You’ve also probably got more accurate data because you’re transacting with those customers and by definition it should be fully permissioned for you because you’ve already done the transaction. So there’s a lot of good reason why you do retention, but I would also caution businesses that focusing just on retention is a dangerous game. You know, churn in customer bases can be double digit and any focus on that without complementary acquisition campaigns can mean that, in effect, you have a declining business, so what you should do is a mix between the two. 

I won’t deny probably at the moment acquisition probably takes a bit of a backburner but it’s important you keep it going. It’s important you keep on trying to acquire new customers. It’s important you test your offers in the marketplace. It’s important you look at who could be new customers for you. So when and if the economic climate does turn round you’re best placed to really capitalise on that. Plus new business is the lifeblood of any business. You can’t just rely on your existing customer base.

Campaign planning and data
Modelling and analytics should be a key part to campaign planning. There are sometimes rules around how much data you need before a model or an analysis becomes relevant, and that’s probably for another day to discuss, but the fact is modelling and analytics helps you segment and target in a much more effective way. 
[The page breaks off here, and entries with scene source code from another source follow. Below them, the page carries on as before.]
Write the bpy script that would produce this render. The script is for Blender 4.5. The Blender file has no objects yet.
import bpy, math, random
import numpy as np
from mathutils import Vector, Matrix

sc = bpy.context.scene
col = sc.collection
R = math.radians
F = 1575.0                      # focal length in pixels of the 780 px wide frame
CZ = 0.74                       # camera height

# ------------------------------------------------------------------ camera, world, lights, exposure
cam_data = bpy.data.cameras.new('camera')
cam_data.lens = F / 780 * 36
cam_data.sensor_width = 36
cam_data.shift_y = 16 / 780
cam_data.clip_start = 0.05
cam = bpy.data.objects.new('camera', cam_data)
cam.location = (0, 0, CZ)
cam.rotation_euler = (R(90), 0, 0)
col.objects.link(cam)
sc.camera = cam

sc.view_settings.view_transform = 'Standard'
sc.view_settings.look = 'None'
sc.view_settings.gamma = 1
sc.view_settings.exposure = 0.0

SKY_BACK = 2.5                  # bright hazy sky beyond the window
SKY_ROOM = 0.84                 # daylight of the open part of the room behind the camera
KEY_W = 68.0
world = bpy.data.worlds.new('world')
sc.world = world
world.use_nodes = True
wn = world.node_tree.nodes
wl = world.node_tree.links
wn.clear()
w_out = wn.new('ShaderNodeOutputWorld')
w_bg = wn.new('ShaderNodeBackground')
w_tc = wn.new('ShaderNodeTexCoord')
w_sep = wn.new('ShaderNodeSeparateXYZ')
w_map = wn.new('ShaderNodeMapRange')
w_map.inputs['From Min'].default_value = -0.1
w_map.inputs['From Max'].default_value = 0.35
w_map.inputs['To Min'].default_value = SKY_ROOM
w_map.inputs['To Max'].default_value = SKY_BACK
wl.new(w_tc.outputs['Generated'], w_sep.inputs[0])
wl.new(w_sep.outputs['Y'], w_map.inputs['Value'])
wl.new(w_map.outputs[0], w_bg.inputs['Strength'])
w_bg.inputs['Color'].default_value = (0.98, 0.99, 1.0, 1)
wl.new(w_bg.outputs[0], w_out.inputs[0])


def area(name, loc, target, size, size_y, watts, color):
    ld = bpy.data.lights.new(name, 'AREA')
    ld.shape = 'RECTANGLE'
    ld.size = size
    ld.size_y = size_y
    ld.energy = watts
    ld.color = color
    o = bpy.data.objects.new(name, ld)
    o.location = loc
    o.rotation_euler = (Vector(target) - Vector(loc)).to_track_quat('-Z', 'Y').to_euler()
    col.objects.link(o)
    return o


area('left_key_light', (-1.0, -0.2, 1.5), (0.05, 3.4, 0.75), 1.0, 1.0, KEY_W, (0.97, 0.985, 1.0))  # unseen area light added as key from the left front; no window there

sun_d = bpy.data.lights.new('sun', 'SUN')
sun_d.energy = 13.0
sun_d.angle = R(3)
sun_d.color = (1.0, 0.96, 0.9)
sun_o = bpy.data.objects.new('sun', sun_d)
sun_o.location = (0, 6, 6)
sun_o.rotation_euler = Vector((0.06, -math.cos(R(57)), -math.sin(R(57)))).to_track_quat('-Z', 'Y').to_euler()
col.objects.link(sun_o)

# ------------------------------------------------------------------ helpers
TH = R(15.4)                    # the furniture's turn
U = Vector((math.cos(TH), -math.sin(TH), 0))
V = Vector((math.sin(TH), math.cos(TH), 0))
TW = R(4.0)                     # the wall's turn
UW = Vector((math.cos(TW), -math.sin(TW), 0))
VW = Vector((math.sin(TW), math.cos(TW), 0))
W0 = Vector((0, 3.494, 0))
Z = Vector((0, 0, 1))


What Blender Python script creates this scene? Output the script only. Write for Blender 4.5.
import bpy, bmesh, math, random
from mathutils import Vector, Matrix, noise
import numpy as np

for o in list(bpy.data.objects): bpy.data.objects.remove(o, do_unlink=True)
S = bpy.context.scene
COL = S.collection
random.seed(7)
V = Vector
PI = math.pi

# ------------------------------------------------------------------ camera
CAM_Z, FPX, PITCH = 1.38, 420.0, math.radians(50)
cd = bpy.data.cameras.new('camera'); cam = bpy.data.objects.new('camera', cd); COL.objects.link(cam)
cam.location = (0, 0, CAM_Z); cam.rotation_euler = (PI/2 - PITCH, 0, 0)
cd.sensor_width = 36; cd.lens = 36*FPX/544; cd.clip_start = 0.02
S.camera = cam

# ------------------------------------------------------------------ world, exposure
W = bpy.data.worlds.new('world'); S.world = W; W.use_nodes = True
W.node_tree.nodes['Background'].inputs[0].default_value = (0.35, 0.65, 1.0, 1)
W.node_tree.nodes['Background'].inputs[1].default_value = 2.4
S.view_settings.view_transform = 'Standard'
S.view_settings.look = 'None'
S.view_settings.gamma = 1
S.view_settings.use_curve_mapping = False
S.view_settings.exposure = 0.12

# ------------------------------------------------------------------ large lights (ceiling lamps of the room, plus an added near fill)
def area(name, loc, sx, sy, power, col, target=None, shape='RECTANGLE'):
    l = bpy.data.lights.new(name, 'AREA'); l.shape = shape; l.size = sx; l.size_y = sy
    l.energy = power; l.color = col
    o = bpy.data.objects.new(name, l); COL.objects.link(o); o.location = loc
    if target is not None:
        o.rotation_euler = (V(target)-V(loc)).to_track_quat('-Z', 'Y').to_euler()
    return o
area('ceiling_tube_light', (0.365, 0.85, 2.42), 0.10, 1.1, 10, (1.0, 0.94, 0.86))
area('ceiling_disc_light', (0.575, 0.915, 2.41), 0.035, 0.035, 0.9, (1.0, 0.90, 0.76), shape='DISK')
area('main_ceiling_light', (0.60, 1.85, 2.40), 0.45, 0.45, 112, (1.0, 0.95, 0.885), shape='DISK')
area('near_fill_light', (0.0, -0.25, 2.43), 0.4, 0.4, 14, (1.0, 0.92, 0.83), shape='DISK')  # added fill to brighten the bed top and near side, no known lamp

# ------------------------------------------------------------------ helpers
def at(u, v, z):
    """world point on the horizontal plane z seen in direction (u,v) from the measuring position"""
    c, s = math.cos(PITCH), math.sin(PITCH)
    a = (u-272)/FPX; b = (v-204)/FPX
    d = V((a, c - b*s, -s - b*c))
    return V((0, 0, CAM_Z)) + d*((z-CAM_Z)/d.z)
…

So if you’re able to understand who your best customers are, the ones that buy from you the most frequently, the ones that have the highest value over 12 months, the ones that when they buy one product are more than likely to buy another product, modelling and analytics can help all that really come to life. And what it means is working your customer base a lot harder you can develop campaigns that create much more effective ROIs.

It can create significant uplift in performance of the campaign. And it’s well worth looking at some simple techniques. Some can be just simple selection criteria, but lifetime value analysis, recency, frequency, value analysis, these are standard analytics that are available on the web. They can be selected and downloaded.

There are free packages available as well as some very sophisticated ones. But if you’re new to modelling and analytics well worth just taking a view as to what is available on the web. There are some very clever packages and it can really make a difference to the performance of the campaign.

Royal Mail data services – the future
As a data provider Royal Mail has a great vision I think going forward. We have two major focuses. One is to be the best in class supporter and adviser to our clients to support their direct mail campaigns. And that will be originating data for them, making sure their targeting is right, making sure the data is accurate, it’s cleansed correctly, it’s fully permissioned. So all the services that apply around the data as part of a direct mail campaign. We want to be seen as really top class in that environment. 

And the second one is to really position ourselves as the address change business. As you would expect Royal Mail should know when people move. We redirect a lot of post, we should know when we can’t deliver letters. And capturing all that data and ensuring it gets back to our clients so that they’re able to clean out all this wrong or inaccurate data which will help improve campaigns, help improve ROI, that’s a great goal I think for the business to have. It means that direct mail remains a very competitive channel to be used by business to either communicate to their existing customers or acquire new customers, and that I think has to be the overarching vision for a data services provider like ourselves.